While fracking obviously has some economic benefits for involved individuals, companies, and communities, critics have pointed out that the expected benefits are vastly overstated by the industry and the Ohio government. The recent study The Economic Value of Shale Natural Gas in Ohio, conducted by OSU economists Weinstein and Partridge, showed that the widely touted creation of 200,000 jobs in Ohio through fracking is more likely to be in the vicinity of 20,000 jobs. A similar number of fracking-related jobs was in fact created inPennsylvania between 2004 and 2010, although the industry prediction was much higher (between 100,000 and 200,000).
While 20,000 additional jobs may still be welcome in a shaky economy, the researchers point out that “like virtually every other economic event, there are winners (e.g., landowners or high-paid rig workers) and losers (e.g., those who can no longer afford the high rents in mining communities and communities dealing with excessive demands on their infrastructure).” The authors also emphasize that industry-funded studies usually don’t address the fact that most fracking jobs are temporary but “long-term regional economic development requires permanent jobs” [p. 2]. If most of those 20,000 jobs are only short-term jobs and (as seems to be typical) are mostly held by out-of-state workers, then the boom will be quite short-lived.

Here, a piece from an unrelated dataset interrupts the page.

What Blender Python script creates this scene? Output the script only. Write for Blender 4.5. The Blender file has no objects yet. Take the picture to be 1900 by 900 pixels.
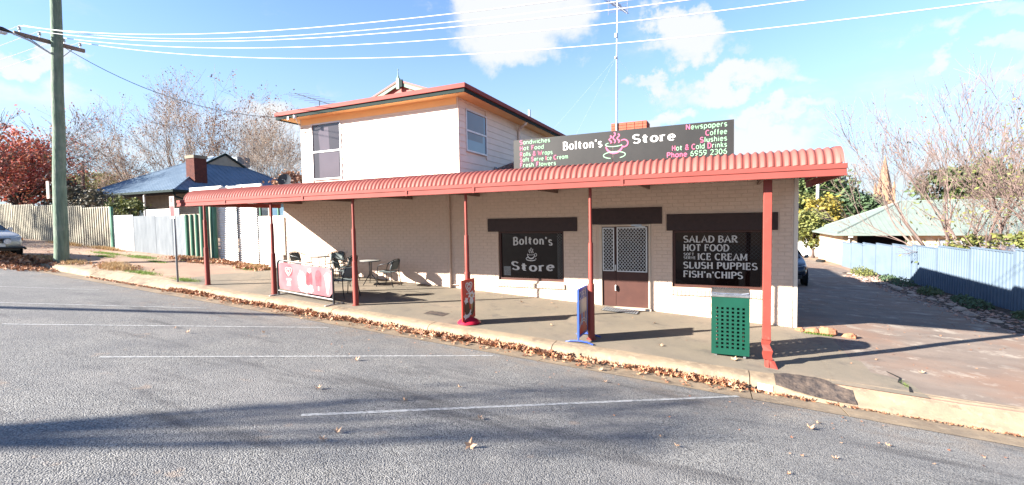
import bpy, math, random
from mathutils import Vector, Matrix
from math import sin, cos, pi, radians, sqrt, atan2, hypot
random.seed(7)
SC = bpy.context.scene
COL = SC.collection

# ------------------------------------------------------------------ camera
F_PX, CAMZ = 852.385, 1.8
YAW, PITCH, ROLL = radians(-24.5239), radians(2.7241), radians(0.9953)
_f = Vector((sin(YAW), cos(YAW), 0)); _r = Vector((cos(YAW), -sin(YAW), 0)); _d = Vector((0, 0, -1))
_f2 = _f*cos(PITCH)+_d*sin(PITCH); _d2 = _d*cos(PITCH)-_f*sin(PITCH)
_r3 = _r*cos(ROLL)+_d2*sin(ROLL); _d3 = _d2*cos(ROLL)-_r*sin(ROLL)
cam = bpy.data.cameras.new('camera'); camo = bpy.data.objects.new('camera', cam); COL.objects.link(camo)
cam.sensor_width = 36; cam.lens = 36*F_PX/1900; cam.clip_end = 3000; cam.clip_start = 0.05
camo.matrix_world = Matrix(((_r3.x, -_d3.x, -_f2.x, 0), (_r3.y, -_d3.y, -_f2.y, 0), (_r3.z, -_d3.z, -_f2.z, CAMZ), (0, 0, 0, 1)))
SC.camera = camo
SC.render.resolution_x = 1024; SC.render.resolution_y = 485
SC.view_settings.view_transform = 'Standard'; SC.view_settings.look = 'None'
SC.view_settings.exposure = 2.8; SC.view_settings.gamma = 1

def ray(px, py):
    return _r3*((px-950)/F_PX)+_d3*((py-450)/F_PX)+_f2
def at(px, py, Y):                      # point of the vertical plane y = Y seen at a photo pixel
    r = ray(px, py); return Vector((0, 0, CAMZ))+r*(Y/r.y)

# ------------------------------------------------------------------ sky and sun
SUN_EL = radians(23.1); SUN_H = Vector((-0.741, -0.672))
W = bpy.data.worlds.new('World'); SC.world = W; W.use_nodes = True
nt = W.node_tree; nt.nodes.clear()
def wn(t, **k):
    n = nt.nodes.new(t)
    for a, b in k.items(): setattr(n, a, b)
    return n
def wl(a, b): nt.links.new(a, b)
sky = wn('ShaderNodeTexSky', sky_type='NISHITA', sun_disc=False, sun_elevation=SUN_EL, altitude=200, air_density=1.0, dust_density=0.15, ozone_density=1.0)
sky.sun_rotation = atan2(SUN_H.x, SUN_H.y)
tc = wn('ShaderNodeTexCoord')
nz = wn('ShaderNodeTexNoise'); nz.inputs['Scale'].default_value = 9; nz.inputs['Detail'].default_value = 8; nz.inputs['Roughness'].default_value = 0.6
wl(tc.outputs['Generated'], nz.inputs['Vector'])
sub = wn('ShaderNodeVectorMath', operation='SUBTRACT'); wl(nz.outputs['Color'], sub.inputs[0]); sub.inputs[1].default_value = (.5, .5, .5)
scl = wn('ShaderNodeVectorMath', operation='SCALE'); wl(sub.outputs[0], scl.inputs[0]); scl.inputs['Scale'].default_value = 0.24
wrp = wn('ShaderNodeVectorMath', operation='ADD'); wl(tc.outputs['Generated'], wrp.inputs[0]); wl(scl.outputs[0], wrp.inputs[1])
def wmath(op, a, b=None, clamp=False):
    n = wn('ShaderNodeMath', operation=op); n.use_clamp = clamp
    for i, v in enumerate((a, b)):
        if v is None: continue
        if isinstance(v, (int, float)): n.inputs[i].default_value = v
        else: wl(v, n.inputs[i])
    return n.outputs[0]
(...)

Moreover, while some landowners may end up with a considerable amount of money, one must seriously question the assumption that there is an overall net positive economic effect of drilling. A study cited by Weinstein and Partridge submits that “previous industry-funded reports have focused on the benefits while ignoring the costs and risks associated with natural gas extraction” and that they “haven’t properly accounted for other impacts, including the costs of environmental degradation,” nor for “the impact on infrastructure, property values, and the ‘displacement impact’ pollution can have on other industries such as tourism and fishing” [p. 5].